Camborne’s Steve Heller has ran a series of marathons for Children’s Hospice South West (CHSW). 

Steve’s running journey began in 2008 after quitting alcohol. He has ran various marathons and ultra-marathons for the charity, starting with the Eden Project marathon in 2018. 

Steve has ran five ultra-marathons and also set himself personal challenges. He has run 50km where he broke his wrist and ran the last 8km with it tucked into his vest. 

Steve said: “I’ve enjoyed the challenges, and everyone has been very generous and supportive”. 

“When I started, I was only aiming to raise around £1,000 but as time went on and people came forward to donate, I thought, why not go for £20,000 and complete a 100-mile ultra? I have wanted to complete the 100 miles since hearing about the annual Arc of Attrition race near where I live, about 10 years ago.” ” 

The 100 miles was by far Steve’s hardest challenge, he even took a meditation course to help him get through it. 

Steve said: “The 100-mile rained heavily for over 24 hours. I used my house as an aid station and would run various out and back loops, filling my water bottles and changing into dry clothes before heading out on another route. It took 32 hours to complete. 

“The challenge was harder mentally than physically, my emotions seemed to be amplified and at times I was in complete panic, worried about how I would feel in x amount of miles. The meditation course I had previously taken helped but at times it was hard not to panic. The last 20 miles were the worst. The sun had come up, and I was exhausted but knew I would complete the ultra if I kept plodding along.” 

After starting up Cornish News ten years ago, Steve said: “I have fundraised in the past and it felt like the right thing to use Cornish News for good and to give something back to the community”. 

“Children's Hospice South West was chosen by the followers and it has been a pleasure raising money for the hospice, it feels like we have a strong community. I’m very privileged to have such an amazing following.

“Thanks to everyone who has followed me along this journey especially those who have donated to CHSW.” 

Steve’s proceedings will go to CHSW’s Little Harbour Hospice in Porthpean, St Austell. Little Harbour opened its doors to its first families in December 2011 and is most conveniently situated for families who live in Cornwall, Plymouth and parts of South Devon. 

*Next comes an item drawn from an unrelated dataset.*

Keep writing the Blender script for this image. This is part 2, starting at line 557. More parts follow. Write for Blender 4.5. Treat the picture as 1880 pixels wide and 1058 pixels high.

Amanda Masters, Area Fundraiser for CHSW, said: “Steve is an absolute hero, and he should be so proud of what he’s achieved, not just for himself, but for Little Harbour. 

“The funds he has raised will massively benefit the lives of the children, young people and families that use the hospice, and will make such a huge difference. Thank you Steve, and best of luck with your future endeavours!”